Task instructions:
Go through the records and copy each line where the word "Blender" occurs.

Data in this exercise:
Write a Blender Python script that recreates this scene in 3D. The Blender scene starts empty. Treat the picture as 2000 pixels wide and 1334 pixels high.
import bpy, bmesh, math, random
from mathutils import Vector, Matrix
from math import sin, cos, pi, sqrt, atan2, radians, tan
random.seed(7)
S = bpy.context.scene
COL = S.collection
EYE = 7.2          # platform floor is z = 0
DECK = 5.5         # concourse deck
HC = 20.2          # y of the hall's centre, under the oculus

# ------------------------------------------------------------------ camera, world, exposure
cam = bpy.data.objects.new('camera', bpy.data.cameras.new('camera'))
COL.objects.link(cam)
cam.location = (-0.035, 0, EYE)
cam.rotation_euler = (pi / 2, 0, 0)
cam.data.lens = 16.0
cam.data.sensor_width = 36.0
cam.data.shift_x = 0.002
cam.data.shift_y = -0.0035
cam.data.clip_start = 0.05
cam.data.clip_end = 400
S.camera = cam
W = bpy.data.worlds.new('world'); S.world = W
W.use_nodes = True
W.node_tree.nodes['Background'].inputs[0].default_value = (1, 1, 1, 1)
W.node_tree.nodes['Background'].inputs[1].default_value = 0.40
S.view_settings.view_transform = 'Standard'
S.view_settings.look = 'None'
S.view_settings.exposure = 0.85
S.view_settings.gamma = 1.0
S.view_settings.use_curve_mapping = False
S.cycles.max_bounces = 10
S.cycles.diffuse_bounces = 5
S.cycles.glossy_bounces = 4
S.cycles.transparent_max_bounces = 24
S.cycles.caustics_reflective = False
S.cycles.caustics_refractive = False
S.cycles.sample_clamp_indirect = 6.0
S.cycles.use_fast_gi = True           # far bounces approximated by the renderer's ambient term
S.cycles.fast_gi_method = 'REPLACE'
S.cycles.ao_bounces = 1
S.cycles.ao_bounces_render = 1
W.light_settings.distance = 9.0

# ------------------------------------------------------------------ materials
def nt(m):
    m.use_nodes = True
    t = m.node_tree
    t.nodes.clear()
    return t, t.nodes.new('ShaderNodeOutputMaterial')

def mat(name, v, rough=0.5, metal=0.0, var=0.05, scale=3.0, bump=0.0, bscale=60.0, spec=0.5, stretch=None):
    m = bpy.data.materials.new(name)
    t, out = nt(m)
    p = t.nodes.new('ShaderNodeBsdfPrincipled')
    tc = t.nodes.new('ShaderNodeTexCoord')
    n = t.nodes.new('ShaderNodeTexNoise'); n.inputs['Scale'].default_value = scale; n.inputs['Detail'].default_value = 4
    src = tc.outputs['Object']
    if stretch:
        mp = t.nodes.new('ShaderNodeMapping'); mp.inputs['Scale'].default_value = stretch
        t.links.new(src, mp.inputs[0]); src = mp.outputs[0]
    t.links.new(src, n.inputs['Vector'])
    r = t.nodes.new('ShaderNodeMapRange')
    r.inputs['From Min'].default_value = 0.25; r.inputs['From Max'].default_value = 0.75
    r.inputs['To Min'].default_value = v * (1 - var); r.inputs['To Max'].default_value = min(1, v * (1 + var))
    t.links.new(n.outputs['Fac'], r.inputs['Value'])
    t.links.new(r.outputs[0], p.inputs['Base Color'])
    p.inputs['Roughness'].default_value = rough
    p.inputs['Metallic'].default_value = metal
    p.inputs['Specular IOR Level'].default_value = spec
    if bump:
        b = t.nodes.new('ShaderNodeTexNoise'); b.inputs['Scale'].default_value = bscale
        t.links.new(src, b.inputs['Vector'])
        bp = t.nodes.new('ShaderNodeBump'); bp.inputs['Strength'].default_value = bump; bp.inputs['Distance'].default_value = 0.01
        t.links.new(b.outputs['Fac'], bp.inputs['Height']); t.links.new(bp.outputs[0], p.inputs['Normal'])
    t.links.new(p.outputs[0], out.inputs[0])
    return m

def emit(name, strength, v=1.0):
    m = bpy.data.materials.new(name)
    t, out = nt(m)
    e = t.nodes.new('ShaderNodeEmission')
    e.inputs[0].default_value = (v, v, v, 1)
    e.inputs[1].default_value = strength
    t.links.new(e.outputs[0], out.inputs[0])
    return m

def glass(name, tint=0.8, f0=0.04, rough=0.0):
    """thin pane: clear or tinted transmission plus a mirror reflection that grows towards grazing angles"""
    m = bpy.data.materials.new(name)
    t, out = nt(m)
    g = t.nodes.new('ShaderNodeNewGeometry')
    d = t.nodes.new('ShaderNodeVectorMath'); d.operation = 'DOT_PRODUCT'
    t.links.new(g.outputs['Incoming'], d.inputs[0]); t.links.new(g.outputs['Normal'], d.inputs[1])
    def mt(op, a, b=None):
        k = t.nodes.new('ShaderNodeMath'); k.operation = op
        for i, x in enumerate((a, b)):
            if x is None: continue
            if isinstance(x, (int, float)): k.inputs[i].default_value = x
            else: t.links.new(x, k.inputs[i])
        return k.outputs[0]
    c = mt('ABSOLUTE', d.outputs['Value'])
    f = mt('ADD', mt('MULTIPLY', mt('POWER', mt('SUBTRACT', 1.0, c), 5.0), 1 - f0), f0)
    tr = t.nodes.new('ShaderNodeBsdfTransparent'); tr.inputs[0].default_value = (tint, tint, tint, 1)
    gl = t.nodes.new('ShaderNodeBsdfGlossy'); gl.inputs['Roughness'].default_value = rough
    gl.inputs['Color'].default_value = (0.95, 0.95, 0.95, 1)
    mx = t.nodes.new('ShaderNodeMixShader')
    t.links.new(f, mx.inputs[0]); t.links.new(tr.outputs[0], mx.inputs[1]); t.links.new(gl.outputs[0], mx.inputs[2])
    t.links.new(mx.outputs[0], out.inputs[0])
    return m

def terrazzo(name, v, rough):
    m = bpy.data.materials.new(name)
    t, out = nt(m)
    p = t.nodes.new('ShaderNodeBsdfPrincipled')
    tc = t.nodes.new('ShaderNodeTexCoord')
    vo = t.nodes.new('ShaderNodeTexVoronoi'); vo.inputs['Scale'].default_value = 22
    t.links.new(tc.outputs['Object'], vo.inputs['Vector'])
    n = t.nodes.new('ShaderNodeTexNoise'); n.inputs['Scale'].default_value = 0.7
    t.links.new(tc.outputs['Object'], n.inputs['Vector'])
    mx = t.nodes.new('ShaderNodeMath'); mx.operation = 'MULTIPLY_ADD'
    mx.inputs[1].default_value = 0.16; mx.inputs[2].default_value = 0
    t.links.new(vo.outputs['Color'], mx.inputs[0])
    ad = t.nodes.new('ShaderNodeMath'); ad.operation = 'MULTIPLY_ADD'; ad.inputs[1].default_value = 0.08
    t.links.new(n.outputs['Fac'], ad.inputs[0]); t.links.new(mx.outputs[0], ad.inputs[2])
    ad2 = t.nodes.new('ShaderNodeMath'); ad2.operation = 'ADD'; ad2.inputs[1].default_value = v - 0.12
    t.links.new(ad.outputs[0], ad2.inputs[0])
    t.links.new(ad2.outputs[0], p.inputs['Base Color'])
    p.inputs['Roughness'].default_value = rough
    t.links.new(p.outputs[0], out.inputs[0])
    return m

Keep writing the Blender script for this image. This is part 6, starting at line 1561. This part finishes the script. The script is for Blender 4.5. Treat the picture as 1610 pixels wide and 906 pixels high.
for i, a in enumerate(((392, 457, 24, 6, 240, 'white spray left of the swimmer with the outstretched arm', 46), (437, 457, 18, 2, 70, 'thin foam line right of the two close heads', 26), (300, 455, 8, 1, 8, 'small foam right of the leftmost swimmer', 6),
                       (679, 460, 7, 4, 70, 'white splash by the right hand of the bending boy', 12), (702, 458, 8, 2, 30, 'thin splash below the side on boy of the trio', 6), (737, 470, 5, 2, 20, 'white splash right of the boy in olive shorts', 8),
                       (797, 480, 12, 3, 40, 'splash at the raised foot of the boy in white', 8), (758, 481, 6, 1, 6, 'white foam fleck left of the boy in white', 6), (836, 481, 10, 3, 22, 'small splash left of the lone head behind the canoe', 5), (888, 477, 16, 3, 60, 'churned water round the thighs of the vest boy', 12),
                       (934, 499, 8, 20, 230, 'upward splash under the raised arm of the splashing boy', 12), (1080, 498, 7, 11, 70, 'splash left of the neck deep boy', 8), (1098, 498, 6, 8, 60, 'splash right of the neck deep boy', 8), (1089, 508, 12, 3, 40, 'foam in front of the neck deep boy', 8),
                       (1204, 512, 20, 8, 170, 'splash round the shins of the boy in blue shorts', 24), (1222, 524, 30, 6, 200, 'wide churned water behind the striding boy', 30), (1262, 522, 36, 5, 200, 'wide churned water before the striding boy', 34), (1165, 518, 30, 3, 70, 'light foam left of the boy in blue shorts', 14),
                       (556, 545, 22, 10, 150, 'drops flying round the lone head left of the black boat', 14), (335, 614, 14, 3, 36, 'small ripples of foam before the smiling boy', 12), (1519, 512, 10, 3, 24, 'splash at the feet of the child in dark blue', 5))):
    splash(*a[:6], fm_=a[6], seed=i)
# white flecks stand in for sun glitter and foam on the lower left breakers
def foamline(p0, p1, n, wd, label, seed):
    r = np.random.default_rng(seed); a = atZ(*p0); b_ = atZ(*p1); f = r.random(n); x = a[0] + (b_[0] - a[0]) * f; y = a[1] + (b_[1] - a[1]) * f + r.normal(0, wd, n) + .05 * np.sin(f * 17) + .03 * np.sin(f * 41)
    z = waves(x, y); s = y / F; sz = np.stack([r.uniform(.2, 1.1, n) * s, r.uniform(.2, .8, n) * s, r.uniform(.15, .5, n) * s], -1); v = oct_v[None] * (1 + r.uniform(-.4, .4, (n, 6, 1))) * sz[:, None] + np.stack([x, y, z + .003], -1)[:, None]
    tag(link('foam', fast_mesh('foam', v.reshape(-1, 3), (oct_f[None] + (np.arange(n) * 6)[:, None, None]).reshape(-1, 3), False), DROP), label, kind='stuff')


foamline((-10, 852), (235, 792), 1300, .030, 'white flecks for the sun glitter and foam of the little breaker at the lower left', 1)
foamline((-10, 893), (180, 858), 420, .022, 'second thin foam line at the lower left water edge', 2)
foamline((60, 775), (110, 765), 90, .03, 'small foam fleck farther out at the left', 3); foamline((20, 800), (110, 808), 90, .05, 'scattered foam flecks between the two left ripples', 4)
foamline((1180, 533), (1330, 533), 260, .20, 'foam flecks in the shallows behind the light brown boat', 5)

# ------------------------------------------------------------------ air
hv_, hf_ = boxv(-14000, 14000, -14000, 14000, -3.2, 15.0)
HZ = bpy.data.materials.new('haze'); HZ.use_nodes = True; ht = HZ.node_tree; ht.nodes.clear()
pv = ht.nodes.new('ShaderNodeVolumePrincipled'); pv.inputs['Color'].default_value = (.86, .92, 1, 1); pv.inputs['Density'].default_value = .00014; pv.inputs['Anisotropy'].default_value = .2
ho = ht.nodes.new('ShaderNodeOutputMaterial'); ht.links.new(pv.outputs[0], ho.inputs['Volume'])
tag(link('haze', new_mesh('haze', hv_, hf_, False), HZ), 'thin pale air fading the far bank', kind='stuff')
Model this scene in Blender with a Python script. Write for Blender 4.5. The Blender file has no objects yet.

Finished task:
Write a Blender Python script that recreates this scene in 3D. The Blender scene starts empty. Treat the picture as 2000 pixels wide and 1334 pixels high.
Keep writing the Blender script for this image. This is part 6, starting at line 1561. This part finishes the script. The script is for Blender 4.5. Treat the picture as 1610 pixels wide and 906 pixels high.
Model this scene in Blender with a Python script. Write for Blender 4.5. The Blender file has no objects yet.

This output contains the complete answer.